4. Increase liquidity:

As money becomes cheaper, more free funds appear on the market. These funds can be redirected not only to traditional assets but also to cryptocurrencies. This creates an additional flow of money into the Bitcoin market, contributing to its growth.

5. High volatility:

While the rate cut may create a favorable environment for Bitcoin to rise, cryptocurrencies remain highly volatile assets. This means that even with new investment inflows, Bitcoin prices can still fluctuate wildly depending on market sentiment and external factors.

Therefore, interest rate cuts could push investors towards Bitcoin as an alternative asset, especially if the dollar weakens or inflation expectations begin to emerge.

However, it is important to remember that Bitcoin always comes with risks due to its high volatility.

📌 When the Fed lowers interest rates, money becomes cheaper for everyone and what usually happens is:

Right away:

1. Borrowing is getting cheaper: People and companies are borrowing more to buy homes, cars and businesses.

2. The economy is recovering: Increased consumer spending boosts economic growth.

3. Growth Stocks: Investors see growth potential in certain companies (stocks) and invest in them. It is important to understand that not all of them are growth stocks!

Afterward:

1. Inflation: More spending means higher prices for goods.

2. Business growth: Companies grow, creating new jobs.

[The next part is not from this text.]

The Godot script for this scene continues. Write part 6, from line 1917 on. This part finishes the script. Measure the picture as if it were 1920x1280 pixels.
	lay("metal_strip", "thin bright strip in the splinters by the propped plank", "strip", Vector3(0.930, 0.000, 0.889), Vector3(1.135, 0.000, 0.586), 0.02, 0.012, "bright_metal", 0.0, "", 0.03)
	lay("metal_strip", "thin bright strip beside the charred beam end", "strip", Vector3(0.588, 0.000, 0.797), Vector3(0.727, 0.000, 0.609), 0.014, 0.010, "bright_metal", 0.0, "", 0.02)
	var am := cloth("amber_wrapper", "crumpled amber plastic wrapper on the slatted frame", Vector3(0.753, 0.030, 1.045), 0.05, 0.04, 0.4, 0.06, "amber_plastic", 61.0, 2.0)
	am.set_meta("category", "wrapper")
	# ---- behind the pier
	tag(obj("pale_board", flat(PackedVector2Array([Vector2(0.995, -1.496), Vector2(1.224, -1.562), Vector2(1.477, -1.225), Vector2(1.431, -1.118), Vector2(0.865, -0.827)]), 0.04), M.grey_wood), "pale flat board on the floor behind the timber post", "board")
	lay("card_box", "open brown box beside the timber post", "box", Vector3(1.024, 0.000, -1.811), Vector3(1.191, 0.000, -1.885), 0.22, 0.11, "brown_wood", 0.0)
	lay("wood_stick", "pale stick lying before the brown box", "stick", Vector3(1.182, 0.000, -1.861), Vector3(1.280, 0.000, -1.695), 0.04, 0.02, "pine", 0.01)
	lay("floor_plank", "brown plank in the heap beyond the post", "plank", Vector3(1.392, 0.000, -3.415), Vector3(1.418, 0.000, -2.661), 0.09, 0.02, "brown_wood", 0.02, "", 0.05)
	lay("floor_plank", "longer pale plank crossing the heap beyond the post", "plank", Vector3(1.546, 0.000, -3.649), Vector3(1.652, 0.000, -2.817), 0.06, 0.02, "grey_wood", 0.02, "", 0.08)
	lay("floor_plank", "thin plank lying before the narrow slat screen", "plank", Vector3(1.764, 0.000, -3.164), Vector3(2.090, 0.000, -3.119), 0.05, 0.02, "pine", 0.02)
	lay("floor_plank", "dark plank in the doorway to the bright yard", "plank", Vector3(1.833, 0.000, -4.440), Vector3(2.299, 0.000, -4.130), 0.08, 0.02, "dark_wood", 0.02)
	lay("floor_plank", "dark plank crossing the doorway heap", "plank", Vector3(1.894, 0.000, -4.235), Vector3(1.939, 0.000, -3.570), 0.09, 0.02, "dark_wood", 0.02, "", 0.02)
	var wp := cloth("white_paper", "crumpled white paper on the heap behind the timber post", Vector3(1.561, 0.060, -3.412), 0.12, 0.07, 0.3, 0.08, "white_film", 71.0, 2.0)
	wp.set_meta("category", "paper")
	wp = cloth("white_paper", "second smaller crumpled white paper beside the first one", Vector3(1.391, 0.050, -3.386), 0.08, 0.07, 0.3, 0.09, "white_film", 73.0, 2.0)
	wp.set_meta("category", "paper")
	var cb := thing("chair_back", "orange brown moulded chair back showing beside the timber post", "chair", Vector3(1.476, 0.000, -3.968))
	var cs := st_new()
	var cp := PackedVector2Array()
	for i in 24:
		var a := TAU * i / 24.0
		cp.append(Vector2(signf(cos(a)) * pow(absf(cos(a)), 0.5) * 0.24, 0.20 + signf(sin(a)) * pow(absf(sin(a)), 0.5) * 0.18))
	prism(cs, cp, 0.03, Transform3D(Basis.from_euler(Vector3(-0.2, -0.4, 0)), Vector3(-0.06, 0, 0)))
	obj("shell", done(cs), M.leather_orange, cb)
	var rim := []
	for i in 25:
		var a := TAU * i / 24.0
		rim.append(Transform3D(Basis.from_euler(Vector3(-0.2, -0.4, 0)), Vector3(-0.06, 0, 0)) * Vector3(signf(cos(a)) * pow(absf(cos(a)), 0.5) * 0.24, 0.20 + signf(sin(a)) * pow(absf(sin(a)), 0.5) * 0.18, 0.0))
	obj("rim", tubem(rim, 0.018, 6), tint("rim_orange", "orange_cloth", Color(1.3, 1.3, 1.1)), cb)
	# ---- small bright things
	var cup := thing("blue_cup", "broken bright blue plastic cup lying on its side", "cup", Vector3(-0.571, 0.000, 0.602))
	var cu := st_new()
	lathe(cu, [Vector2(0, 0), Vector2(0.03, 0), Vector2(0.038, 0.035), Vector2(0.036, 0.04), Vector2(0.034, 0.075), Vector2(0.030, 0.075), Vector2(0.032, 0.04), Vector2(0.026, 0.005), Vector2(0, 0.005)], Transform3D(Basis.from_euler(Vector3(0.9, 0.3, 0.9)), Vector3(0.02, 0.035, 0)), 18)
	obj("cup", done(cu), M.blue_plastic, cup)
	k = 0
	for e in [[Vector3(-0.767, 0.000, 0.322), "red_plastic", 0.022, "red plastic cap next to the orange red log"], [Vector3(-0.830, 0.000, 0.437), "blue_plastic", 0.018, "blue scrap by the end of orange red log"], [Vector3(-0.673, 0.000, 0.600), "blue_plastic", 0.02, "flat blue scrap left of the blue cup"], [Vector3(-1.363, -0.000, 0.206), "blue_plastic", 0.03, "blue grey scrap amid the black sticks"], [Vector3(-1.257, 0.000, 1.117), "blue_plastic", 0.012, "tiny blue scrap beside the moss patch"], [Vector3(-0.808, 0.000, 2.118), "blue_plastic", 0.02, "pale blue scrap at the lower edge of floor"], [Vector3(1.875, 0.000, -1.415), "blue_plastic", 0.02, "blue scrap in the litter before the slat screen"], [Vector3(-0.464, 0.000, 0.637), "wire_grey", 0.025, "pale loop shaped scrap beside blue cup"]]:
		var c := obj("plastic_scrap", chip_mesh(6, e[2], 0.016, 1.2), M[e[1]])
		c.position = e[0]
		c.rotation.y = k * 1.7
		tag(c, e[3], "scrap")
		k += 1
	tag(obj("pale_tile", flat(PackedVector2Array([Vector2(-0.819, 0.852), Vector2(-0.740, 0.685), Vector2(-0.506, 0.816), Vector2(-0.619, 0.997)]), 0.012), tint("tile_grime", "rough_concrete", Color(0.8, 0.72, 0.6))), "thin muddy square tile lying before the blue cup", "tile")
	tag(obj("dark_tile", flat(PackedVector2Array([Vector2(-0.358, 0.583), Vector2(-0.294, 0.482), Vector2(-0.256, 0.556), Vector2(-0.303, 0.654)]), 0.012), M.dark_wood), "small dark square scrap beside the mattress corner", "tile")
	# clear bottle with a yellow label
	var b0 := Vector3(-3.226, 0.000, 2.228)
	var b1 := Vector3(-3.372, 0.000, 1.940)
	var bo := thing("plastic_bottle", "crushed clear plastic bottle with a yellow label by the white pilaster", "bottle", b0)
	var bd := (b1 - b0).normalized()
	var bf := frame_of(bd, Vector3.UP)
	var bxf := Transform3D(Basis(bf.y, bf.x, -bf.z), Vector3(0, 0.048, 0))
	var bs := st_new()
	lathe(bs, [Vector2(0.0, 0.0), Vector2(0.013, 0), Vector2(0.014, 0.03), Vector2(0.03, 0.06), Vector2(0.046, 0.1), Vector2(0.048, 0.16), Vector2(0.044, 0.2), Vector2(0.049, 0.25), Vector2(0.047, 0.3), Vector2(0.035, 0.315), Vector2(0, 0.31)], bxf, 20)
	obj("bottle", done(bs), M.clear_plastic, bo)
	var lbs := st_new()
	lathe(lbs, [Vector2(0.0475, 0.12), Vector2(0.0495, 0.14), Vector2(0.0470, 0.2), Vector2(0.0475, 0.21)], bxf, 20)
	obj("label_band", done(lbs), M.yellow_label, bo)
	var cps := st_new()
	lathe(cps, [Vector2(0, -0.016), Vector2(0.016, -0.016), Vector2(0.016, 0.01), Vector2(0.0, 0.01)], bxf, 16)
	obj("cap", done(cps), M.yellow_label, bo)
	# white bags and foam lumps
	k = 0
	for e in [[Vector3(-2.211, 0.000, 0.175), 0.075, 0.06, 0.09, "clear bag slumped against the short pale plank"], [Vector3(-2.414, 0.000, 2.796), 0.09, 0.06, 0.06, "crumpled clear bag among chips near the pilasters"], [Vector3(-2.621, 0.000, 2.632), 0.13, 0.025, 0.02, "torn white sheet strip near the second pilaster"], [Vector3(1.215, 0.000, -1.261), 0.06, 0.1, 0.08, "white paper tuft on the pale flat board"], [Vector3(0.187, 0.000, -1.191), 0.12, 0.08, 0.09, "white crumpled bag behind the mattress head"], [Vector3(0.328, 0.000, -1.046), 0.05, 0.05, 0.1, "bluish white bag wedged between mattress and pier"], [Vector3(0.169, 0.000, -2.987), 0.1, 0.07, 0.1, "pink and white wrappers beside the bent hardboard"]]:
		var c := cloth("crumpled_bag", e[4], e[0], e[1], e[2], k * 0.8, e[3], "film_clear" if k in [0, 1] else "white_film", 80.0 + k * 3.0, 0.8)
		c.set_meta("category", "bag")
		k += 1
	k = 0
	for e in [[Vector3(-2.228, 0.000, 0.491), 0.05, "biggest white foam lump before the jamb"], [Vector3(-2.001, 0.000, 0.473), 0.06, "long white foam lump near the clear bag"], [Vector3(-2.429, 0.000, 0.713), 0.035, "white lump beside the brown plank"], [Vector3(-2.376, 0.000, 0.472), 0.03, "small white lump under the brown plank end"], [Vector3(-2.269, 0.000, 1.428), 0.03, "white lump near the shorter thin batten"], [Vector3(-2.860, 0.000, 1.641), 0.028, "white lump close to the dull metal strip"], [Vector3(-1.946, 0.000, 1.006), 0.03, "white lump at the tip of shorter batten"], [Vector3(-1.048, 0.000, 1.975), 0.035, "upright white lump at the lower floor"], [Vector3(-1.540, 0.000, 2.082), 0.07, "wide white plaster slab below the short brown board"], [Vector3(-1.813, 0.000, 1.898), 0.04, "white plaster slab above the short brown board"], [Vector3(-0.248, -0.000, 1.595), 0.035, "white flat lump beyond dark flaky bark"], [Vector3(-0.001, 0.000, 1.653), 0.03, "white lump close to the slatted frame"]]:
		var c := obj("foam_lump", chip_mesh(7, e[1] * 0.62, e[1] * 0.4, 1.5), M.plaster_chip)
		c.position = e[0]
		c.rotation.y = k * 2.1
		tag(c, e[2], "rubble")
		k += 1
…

3. The dollar is weakening: Fewer investors are investing in the dollar.

Long term:

1. Overheating Risk: Cheap money can lead to excessive debt.

2. Economic growth: All things being equal, the economy will continue to grow.

3. Simplified national debt: The state can easily manage debt with low interest rates.

Lowering interest rates will boost the economy, but it is important to avoid inflation and financial problems.